* [Aim]:
Word for word, copy all the data and drop the pictures.

* [Source data]:
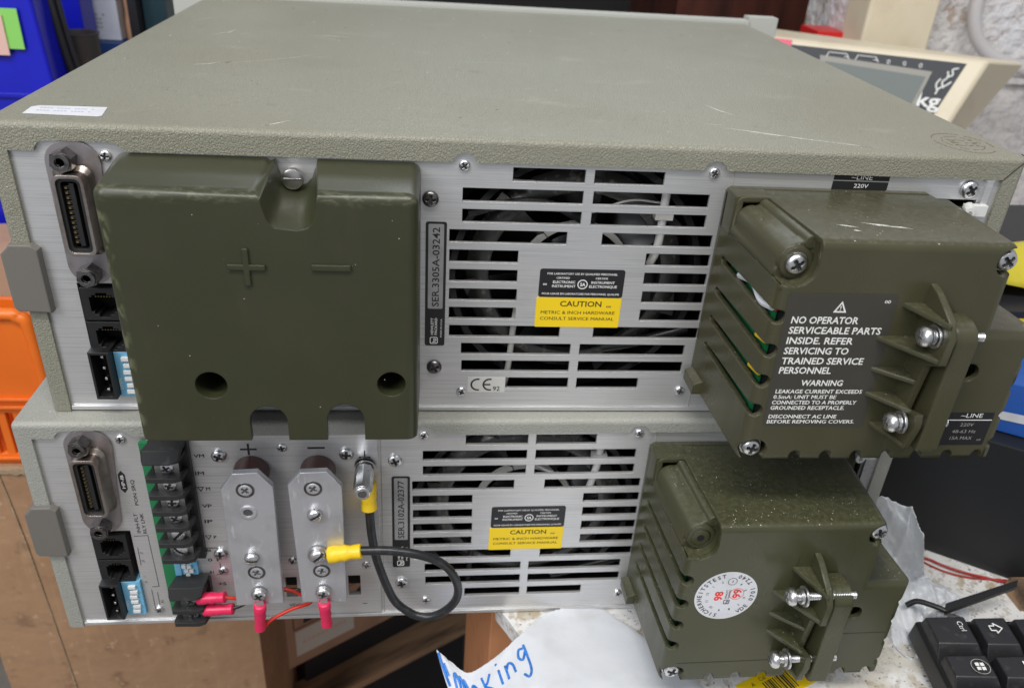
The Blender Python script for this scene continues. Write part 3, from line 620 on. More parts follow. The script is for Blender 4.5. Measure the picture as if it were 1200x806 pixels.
        for (a, b, c_, d_) in ((322, -46, 330, -49), (333, -43, 349, -48), (336, -45, 352, -49), (338, -46, 350, -47.5), (326, -52, 329, -53)):
            zt = lambda yv: 114.65 + (-yv - 2.2) / 61.8 * 2.2 + .1
            sc_.add([(a, b, zt(b)), ((a + c_) / 2, (b + d_) / 2 + .7, zt((b + d_) / 2 + .7)), (c_, d_, zt(d_)), ((a + c_) / 2, (b + d_) / 2 - .6, zt((b + d_) / 2 - .6))], [(0, 1, 2, 3)], 'scratch')
        sc_.build('scratch_marks', o, smooth=0, fix=False)
    else:
        cx, cz, rx = 319.4, 76.0, 14.6
        rz_ = 14.8
        fr.flat([(cx + rx * math.cos(R(a * 7.5)), cz + rz_ * math.sin(R(a * 7.5))) for a in range(48)], 'lab_white', y)
        yy = y - .06
        def arc_text(s_, r, a_mid, span, h, g_='ink', inward=False):
            n = len(s_)
            for i, ch in enumerate(s_):
                if ch == ' ': continue
                a = R(a_mid + (-1 if inward else 1) * (span / 2 - span * i / max(1, n - 1))); k = -1 if inward else 1; o_ = (cx + r * math.cos(a), yy, cz + r * math.sin(a))
                fr.text(ch, o_, g_, h, None, right=(k * math.sin(a), 0, -k * math.cos(a)), up=(k * math.cos(a), 0, k * math.sin(a)), align='c', bold=.02)
        arc_text('SICHERHEITSTEST', 11.4, 180, 152, 2.1, 'ink'); arc_text('VDE 0701 T240', 13.5, 8, 122, 2.1, 'ink', True)
        for i in range(12):
            num = (i + 9) % 12 + 1 if False else ((12 - i) % 12 or 12)
            a = R(170 - (num % 12) * 30); r = 8.4
            if num in (3,): fr.ring(circ(cx + r * math.cos(a), cz + r * math.sin(a) + .6, 2.2, 18), circ(cx + r * math.cos(a), cz + r * math.sin(a) + .6, 1.95, 18), yy - .01, yy, 'ink')
            fr.text(str(num), (cx + r * math.cos(a), yy, cz + r * math.sin(a)), 'ink', 1.3, align='c', right=(math.sin(a), 0, -math.cos(a)), up=(math.cos(a), 0, math.sin(a)), bold=.012)
        fr.text('98', (cx - 1.6, yy, cz - 2.9), 'ink_r', 3.8, 5.8, right=(0, 0, 1), up=(-1, 0, 0), bold=.035); fr.text('99', (cx + 5.0, yy, cz + 2.4), 'ink_r', 2.9, 4.6, right=(0, 0, -1), up=(1, 0, 0), bold=.035) if False else fr.text('99', (cx + 6.8, yy, cz - 1.6), 'ink_r', 3.8, 5.6, right=(0, 0, 1), up=(-1, 0, 0), bold=.035)
        fr.ring(circ(cx + 4.8, cz + 1.1, 3.5, 20), circ(cx + 4.8, cz + 1.1, 3.25, 20), yy - .01, yy, 'ink_r')
        fr.text('HEWLETT', (cx + .6, yy, cz - 1.6), 'ink', .9, 5.4, right=(0, 0, 1), up=(-1, 0, 0), bold=.015); fr.text('PACKARD', (cx + 1.9, yy, cz - 1.6), 'ink', .9, 5.4, right=(0, 0, 1), up=(-1, 0, 0), bold=.015)
        fr.ring(rrect(cx + .9, cz - 3.8, 2.8, 2.8, .5), rrect(cx + .9, cz - 3.8, 2.1, 2.1, .4), yy - .01, yy, 'ink'); fr.text('hp', (cx + 1.5, yy, cz - 4.7), 'ink', 1.2, 1.8, right=(0, 0, 1), up=(-1, 0, 0), bold=.02)
        fr.build('test_sticker', o, label='round white safety test sticker with red digits', smooth=0, fix=False)
        ln = MB(); ln.box(304, 349, y, y + .3, 31.4, 31.7, 'soot'); ln.box(349, 349.2, y, y + .3, 31.4, 99, g); ln.box(370, 405, y, y + .3, 48, 48.2, 'soot'); ln.build('mould_line', o)
    return o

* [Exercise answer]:
The Blender Python script for this scene continues. Write part 3, from line 620 on. More parts follow. The script is for Blender 4.5. Measure the picture as if it were 1200x806 pixels.
        for (a, b, c_, d_) in ((322, -46, 330, -49), (333, -43, 349, -48), (336, -45, 352, -49), (338, -46, 350, -47.5), (326, -52, 329, -53)):
            zt = lambda yv: 114.65 + (-yv - 2.2) / 61.8 * 2.2 + .1
            sc_.add([(a, b, zt(b)), ((a + c_) / 2, (b + d_) / 2 + .7, zt((b + d_) / 2 + .7)), (c_, d_, zt(d_)), ((a + c_) / 2, (b + d_) / 2 - .6, zt((b + d_) / 2 - .6))], [(0, 1, 2, 3)], 'scratch')
        sc_.build('scratch_marks', o, smooth=0, fix=False)
    else:
        cx, cz, rx = 319.4, 76.0, 14.6
        rz_ = 14.8
        fr.flat([(cx + rx * math.cos(R(a * 7.5)), cz + rz_ * math.sin(R(a * 7.5))) for a in range(48)], 'lab_white', y)
        yy = y - .06
        def arc_text(s_, r, a_mid, span, h, g_='ink', inward=False):
            n = len(s_)
            for i, ch in enumerate(s_):
                if ch == ' ': continue
                a = R(a_mid + (-1 if inward else 1) * (span / 2 - span * i / max(1, n - 1))); k = -1 if inward else 1; o_ = (cx + r * math.cos(a), yy, cz + r * math.sin(a))
                fr.text(ch, o_, g_, h, None, right=(k * math.sin(a), 0, -k * math.cos(a)), up=(k * math.cos(a), 0, k * math.sin(a)), align='c', bold=.02)
        arc_text('SICHERHEITSTEST', 11.4, 180, 152, 2.1, 'ink'); arc_text('VDE 0701 T240', 13.5, 8, 122, 2.1, 'ink', True)
        for i in range(12):
            num = (i + 9) % 12 + 1 if False else ((12 - i) % 12 or 12)
            a = R(170 - (num % 12) * 30); r = 8.4
            if num in (3,): fr.ring(circ(cx + r * math.cos(a), cz + r * math.sin(a) + .6, 2.2, 18), circ(cx + r * math.cos(a), cz + r * math.sin(a) + .6, 1.95, 18), yy - .01, yy, 'ink')
            fr.text(str(num), (cx + r * math.cos(a), yy, cz + r * math.sin(a)), 'ink', 1.3, align='c', right=(math.sin(a), 0, -math.cos(a)), up=(math.cos(a), 0, math.sin(a)), bold=.012)
        fr.text('98', (cx - 1.6, yy, cz - 2.9), 'ink_r', 3.8, 5.8, right=(0, 0, 1), up=(-1, 0, 0), bold=.035); fr.text('99', (cx + 5.0, yy, cz + 2.4), 'ink_r', 2.9, 4.6, right=(0, 0, -1), up=(1, 0, 0), bold=.035) if False else fr.text('99', (cx + 6.8, yy, cz - 1.6), 'ink_r', 3.8, 5.6, right=(0, 0, 1), up=(-1, 0, 0), bold=.035)
        fr.ring(circ(cx + 4.8, cz + 1.1, 3.5, 20), circ(cx + 4.8, cz + 1.1, 3.25, 20), yy - .01, yy, 'ink_r')
        fr.text('HEWLETT', (cx + .6, yy, cz - 1.6), 'ink', .9, 5.4, right=(0, 0, 1), up=(-1, 0, 0), bold=.015); fr.text('PACKARD', (cx + 1.9, yy, cz - 1.6), 'ink', .9, 5.4, right=(0, 0, 1), up=(-1, 0, 0), bold=.015)
        fr.ring(rrect(cx + .9, cz - 3.8, 2.8, 2.8, .5), rrect(cx + .9, cz - 3.8, 2.1, 2.1, .4), yy - .01, yy, 'ink'); fr.text('hp', (cx + 1.5, yy, cz - 4.7), 'ink', 1.2, 1.8, right=(0, 0, 1), up=(-1, 0, 0), bold=.02)
        fr.build('test_sticker', o, label='round white safety test sticker with red digits', smooth=0, fix=False)
        ln = MB(); ln.box(304, 349, y, y + .3, 31.4, 31.7, 'soot'); ln.box(349, 349.2, y, y + .3, 31.4, 99, g); ln.box(370, 405, y, y + .3, 48, 48.2, 'soot'); ln.build('mould_line', o)
    return o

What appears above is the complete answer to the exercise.